Initially, I was going to plant some moss in a tiny test tube-like container with a stopper in it. I carried around that fancy idea for several days while I looked for those containers which are around here somewhere. Then I happened to run into an expert on bryophytes (which is what mosses are) at my local garden club meeting. The Mad Botanist dissuaded me of the notion of planting moss in test tubes by telling me that I would primarily grow mold in such a closed container.

I most assuredly do not want to grow mold so I set the idea of those containers aside and went in search of other containers to grow the moss in. I've come up with four so far and am on the hunt for more.

Why moss? Moss doesn't need a lot of light so can really be put anywhere in the house. It doesn't need a lot/any soil to speak of which one can tell because my source of moss happens to be on some edging stones on the side of the house.  There is plenty there for the taking and I have no fears of over-harvesting it for my moss projects.

And if it dies, there is more for the taking in my side garden.

Dear Readers, please note that just because I am harvesting moss from my side garden doesn't mean you should go out just any place you'd like where there is moss growing and harvest your own. Stay off both private and public property but by all means, if you have moss in your own garden, go for it.

I have some major ideas for my moss phase, including a centerpiece that will... well, that's all I'm saying about that project as I want it to be a big surprise for my family on Easter.

In the meantime, while I search for more fun moss containers, I am also looking around my bookshelves to see if I have any books on moss gardening. My books are a jumbled up mess so as soon as I finish filing my tax returns, I plan to go through my books and get them organized. Then I'll see if I have The Magical World of Moss Gardening by Annie Martin or Miniature Moss Gardens: Create Your Own Japanese Container Gardens (Bonsai, Kokedama, Terrariums & Dish Gardens) by Megumi Oshima, Hideshi Kimura.

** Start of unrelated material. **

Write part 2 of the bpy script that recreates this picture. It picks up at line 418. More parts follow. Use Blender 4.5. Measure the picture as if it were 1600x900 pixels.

I know I have a copy of Gathering Moss: A Natural and Cultural History of Mosses by Robin Wall Kimmerer. I had the privilege and pleasure of hearing Robin speak in 2017 in Buffalo, New York when I was there for a GardenComm conference, so I'll find that book and put it on my stack of "read next". I hope it doesn't cause that stack to fall over.

Then later, when it warms up a wee bit more, I'll head out to harvest some more moss.

Want to see container #4?

I already had that little sheep figurine. It looks cute with the moss so now I think I need a few other decorations for some of my other moss garden ideas. Nothing too cutesy and definitely not figurines of garden fairies. They would be insulted and I just don't like those plastic replications of what someone else thinks a garden fairy looks like. I have my own ideas!

So yes, my next challenging project is to sort through all those coupons Michael's sends via email that allow you to stack discounts upon discounts but are somewhat confusing and you never know if you really got the best deal.

Anyway, welcome to my moss phase. Updates to follow.

Note:  Those are affiliate links above.

Another note:  Yes, thank you for asking, my third book, Seeded and Sodded: Thoughts from a Gardening Life, is coming right along. We are checking commas for appropriate tails and counting the dots over the i's.

Yet another note: Thank you to those who have listened to the podcast, The Gardenangelists, that I record weekly with Dee Nash of Red Dirt Ramblings. Please subscribe to us on iTunes and rate us if you'd like. Pass along the word to others, too.  I think long-time readers will enjoy it!

Comments

Joanne said…
Robins book is wonderful - you should read it if you are going to go into a moss phase. I love to go out where the snow is melting in my backyard and see the green moss doing just fine. Actually it is doing better than the moss I have inside - so I need to think about why that is. Hmmm??? any ideas? It is in a pot like yours but there is also a Christmas cactus growing in the pot. Maybe they don't like sharing a space?
Lisa Greenbow said…
I am also nurturing some moss only mine is outside. I am trying to make a moss garden where it naturally likes to grow. I will be curious to see how your pots of moss do inside. Are you misting them daily? Have fun and keep us updated about your moss.
Becky said…
If you are like I was, Robin's book will captivate you and you will learn so much that you want to know. For one thing mosses don't die, they dry. There are a lot of Mosses and lichens here. I love them both. It might have been better if I had started my Moss phase before I needed my glasses to see everything.